Challenge: Everything from the first line down to the line containing "return t * t * (3 - 2 * t)" should be reproduced exactly; please include nothing else.

Data to process:
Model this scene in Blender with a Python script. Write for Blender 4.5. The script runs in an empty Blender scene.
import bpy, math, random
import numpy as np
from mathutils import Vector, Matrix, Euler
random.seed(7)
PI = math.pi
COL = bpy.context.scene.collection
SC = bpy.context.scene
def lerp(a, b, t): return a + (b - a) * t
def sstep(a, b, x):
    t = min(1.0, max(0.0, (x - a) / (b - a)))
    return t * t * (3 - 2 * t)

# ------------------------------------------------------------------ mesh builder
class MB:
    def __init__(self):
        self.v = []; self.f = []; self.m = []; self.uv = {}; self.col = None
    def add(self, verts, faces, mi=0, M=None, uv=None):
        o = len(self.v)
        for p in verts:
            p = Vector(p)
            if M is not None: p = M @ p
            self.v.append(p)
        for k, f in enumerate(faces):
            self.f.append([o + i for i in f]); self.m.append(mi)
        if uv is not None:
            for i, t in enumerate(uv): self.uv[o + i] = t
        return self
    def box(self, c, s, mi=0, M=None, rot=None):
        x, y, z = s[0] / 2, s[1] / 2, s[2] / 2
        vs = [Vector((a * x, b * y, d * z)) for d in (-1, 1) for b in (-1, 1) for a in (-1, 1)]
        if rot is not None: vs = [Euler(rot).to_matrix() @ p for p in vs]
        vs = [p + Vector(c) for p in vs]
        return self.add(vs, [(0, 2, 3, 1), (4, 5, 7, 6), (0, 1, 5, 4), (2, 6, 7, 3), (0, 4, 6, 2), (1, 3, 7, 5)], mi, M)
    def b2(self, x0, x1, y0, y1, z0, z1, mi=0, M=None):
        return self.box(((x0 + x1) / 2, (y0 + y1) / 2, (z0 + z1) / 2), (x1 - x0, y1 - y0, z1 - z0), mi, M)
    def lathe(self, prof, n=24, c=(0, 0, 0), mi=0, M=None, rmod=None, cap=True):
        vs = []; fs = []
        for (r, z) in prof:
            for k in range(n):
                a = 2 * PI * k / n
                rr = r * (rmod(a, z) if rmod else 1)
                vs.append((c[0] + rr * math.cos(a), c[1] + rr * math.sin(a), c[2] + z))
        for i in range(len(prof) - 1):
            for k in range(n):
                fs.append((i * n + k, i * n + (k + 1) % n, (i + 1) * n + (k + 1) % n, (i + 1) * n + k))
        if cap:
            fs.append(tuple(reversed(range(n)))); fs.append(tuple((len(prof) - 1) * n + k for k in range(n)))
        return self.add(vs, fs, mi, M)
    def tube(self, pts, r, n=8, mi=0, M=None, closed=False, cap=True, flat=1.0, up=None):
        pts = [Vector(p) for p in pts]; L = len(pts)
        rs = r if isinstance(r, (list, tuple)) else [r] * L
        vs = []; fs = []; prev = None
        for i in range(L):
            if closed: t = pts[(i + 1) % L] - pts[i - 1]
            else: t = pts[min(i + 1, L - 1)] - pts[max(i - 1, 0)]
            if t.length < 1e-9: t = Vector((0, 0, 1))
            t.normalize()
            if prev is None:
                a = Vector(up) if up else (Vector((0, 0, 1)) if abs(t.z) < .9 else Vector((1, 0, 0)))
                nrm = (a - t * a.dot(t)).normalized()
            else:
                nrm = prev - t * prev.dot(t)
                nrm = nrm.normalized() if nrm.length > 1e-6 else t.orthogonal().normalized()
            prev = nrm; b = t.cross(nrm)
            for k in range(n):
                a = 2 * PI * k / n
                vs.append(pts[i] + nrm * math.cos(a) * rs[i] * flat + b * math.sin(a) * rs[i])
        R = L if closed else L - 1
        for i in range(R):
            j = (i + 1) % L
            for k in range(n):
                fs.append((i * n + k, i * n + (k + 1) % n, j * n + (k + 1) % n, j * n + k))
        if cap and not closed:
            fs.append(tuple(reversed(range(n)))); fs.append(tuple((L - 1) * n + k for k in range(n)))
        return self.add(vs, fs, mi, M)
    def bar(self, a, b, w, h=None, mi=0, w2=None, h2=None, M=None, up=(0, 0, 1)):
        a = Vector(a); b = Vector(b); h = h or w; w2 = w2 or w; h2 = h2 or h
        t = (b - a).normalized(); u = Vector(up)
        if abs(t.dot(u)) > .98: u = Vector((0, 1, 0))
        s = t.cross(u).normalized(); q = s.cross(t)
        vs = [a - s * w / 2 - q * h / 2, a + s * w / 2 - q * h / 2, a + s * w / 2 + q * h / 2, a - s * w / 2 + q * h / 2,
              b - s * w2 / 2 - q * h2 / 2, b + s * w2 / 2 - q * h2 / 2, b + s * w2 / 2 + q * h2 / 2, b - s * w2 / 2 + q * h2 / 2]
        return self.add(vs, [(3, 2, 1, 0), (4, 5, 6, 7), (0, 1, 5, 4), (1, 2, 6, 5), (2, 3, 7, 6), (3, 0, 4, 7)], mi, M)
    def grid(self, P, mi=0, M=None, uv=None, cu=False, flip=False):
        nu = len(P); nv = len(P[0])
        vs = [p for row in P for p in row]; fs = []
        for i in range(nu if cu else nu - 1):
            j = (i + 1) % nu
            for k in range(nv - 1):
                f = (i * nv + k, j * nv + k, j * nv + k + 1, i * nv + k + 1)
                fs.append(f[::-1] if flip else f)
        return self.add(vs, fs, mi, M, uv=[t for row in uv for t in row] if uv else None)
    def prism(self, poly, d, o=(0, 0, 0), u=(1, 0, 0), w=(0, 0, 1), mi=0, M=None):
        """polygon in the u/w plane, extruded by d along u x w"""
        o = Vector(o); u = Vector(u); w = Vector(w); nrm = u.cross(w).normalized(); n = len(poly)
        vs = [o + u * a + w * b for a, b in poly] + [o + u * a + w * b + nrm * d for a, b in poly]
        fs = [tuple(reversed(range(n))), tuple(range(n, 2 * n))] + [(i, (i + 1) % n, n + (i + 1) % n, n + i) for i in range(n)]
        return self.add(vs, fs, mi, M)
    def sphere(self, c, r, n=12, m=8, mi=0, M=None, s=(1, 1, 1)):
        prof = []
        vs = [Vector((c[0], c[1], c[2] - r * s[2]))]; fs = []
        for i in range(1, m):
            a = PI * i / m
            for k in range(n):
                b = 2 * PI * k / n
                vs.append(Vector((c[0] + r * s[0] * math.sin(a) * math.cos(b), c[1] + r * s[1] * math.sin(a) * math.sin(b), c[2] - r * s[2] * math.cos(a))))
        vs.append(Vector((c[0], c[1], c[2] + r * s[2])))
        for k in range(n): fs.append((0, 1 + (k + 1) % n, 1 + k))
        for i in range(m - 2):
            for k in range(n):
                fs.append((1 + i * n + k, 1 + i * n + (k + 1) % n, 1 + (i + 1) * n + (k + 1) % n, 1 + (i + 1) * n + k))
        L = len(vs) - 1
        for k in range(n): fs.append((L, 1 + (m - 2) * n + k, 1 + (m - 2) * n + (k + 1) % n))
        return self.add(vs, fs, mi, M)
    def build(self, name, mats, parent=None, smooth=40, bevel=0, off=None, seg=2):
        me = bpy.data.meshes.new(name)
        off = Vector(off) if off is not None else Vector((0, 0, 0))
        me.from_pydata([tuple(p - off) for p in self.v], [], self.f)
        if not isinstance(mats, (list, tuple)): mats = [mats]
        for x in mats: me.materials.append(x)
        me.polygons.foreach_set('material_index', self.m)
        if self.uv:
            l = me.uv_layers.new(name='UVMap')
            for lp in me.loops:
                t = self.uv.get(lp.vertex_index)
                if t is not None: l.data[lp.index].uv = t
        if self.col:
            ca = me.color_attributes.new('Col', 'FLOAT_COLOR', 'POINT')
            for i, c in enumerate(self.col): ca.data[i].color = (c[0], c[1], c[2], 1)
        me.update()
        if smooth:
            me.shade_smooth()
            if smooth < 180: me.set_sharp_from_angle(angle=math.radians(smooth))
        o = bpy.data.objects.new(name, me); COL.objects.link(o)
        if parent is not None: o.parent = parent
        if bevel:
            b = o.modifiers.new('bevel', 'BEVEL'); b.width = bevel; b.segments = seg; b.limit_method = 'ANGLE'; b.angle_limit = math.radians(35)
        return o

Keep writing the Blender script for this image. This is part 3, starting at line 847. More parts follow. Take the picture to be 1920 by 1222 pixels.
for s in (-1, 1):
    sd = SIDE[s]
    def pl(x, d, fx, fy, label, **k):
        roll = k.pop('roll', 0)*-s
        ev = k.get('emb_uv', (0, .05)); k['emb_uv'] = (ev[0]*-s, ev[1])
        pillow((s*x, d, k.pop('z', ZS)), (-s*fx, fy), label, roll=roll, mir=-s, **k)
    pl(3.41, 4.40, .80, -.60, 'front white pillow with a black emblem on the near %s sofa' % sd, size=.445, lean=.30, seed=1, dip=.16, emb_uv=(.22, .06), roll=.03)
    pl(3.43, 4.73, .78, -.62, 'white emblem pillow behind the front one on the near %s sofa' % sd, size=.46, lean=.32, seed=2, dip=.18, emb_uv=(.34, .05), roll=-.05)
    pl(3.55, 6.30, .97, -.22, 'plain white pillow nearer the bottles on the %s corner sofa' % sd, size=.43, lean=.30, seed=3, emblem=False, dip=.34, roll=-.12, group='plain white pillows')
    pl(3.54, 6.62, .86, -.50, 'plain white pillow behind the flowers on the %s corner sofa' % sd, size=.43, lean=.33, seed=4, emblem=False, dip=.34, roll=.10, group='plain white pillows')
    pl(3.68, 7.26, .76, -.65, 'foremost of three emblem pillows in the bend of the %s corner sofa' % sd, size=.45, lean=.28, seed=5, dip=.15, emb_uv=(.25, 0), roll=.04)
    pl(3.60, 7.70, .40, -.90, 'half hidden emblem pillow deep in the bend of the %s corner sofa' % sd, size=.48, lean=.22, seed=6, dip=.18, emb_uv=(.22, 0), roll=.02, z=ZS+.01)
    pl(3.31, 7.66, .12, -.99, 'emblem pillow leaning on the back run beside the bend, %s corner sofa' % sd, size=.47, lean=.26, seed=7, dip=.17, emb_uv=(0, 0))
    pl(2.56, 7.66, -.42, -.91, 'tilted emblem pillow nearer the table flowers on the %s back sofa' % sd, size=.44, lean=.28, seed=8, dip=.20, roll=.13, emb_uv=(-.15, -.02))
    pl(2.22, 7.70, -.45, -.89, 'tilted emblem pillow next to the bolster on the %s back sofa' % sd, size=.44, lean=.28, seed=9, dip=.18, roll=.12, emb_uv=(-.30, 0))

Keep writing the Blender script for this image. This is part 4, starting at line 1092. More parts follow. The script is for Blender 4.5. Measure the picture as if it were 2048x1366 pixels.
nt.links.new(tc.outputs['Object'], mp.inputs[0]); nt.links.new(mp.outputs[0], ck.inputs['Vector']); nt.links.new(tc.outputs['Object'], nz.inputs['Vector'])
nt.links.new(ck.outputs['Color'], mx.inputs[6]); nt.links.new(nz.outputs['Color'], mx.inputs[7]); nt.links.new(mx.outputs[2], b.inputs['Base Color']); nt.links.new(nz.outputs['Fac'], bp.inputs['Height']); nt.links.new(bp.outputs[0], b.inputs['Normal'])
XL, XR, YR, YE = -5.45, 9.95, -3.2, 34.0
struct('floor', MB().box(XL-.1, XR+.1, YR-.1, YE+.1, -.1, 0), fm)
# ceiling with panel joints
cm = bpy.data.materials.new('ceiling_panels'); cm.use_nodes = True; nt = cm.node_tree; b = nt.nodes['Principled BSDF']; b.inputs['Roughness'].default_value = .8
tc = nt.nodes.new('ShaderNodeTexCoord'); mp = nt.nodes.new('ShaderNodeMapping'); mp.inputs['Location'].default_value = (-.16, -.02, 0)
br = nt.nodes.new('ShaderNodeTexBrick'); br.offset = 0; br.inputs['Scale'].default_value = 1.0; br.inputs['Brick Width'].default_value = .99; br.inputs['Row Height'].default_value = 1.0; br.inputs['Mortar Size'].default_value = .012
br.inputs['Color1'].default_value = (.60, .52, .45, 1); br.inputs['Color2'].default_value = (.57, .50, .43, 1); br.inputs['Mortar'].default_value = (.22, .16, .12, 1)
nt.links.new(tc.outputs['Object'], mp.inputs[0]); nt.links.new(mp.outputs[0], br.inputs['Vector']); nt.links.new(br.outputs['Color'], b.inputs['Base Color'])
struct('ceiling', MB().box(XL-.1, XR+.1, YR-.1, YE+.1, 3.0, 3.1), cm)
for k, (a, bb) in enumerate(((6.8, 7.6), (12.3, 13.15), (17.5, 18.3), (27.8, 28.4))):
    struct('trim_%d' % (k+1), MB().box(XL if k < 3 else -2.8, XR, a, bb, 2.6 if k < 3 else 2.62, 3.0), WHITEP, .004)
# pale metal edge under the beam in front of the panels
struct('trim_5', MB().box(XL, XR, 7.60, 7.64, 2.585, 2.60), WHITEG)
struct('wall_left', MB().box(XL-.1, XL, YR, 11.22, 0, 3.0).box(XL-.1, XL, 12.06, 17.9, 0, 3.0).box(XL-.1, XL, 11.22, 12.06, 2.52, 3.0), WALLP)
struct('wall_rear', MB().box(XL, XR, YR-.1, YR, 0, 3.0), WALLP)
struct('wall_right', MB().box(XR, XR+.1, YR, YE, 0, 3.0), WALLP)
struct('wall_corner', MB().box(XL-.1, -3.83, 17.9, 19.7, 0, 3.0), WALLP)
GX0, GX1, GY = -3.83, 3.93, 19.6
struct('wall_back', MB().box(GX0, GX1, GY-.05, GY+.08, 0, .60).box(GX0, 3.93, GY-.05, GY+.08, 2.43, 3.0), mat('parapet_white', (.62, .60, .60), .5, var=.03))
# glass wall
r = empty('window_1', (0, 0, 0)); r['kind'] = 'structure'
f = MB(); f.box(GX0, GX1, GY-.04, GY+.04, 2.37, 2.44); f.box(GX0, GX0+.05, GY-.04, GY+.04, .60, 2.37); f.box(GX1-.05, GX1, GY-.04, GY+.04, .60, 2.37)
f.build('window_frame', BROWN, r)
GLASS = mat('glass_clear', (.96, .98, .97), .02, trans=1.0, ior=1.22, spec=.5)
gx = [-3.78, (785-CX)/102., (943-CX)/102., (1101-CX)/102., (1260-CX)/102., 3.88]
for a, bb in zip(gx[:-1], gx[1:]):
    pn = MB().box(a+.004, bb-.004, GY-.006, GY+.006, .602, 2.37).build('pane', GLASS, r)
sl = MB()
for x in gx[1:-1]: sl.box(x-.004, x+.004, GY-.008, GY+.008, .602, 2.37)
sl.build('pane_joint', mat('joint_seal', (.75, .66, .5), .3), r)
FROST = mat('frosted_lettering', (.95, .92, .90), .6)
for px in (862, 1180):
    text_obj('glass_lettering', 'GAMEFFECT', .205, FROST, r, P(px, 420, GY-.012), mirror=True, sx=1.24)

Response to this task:
Model this scene in Blender with a Python script. Write for Blender 4.5. The script runs in an empty Blender scene.
import bpy, math, random
import numpy as np
from mathutils import Vector, Matrix, Euler
random.seed(7)
PI = math.pi
COL = bpy.context.scene.collection
SC = bpy.context.scene
def lerp(a, b, t): return a + (b - a) * t
def sstep(a, b, x):
    t = min(1.0, max(0.0, (x - a) / (b - a)))
    return t * t * (3 - 2 * t)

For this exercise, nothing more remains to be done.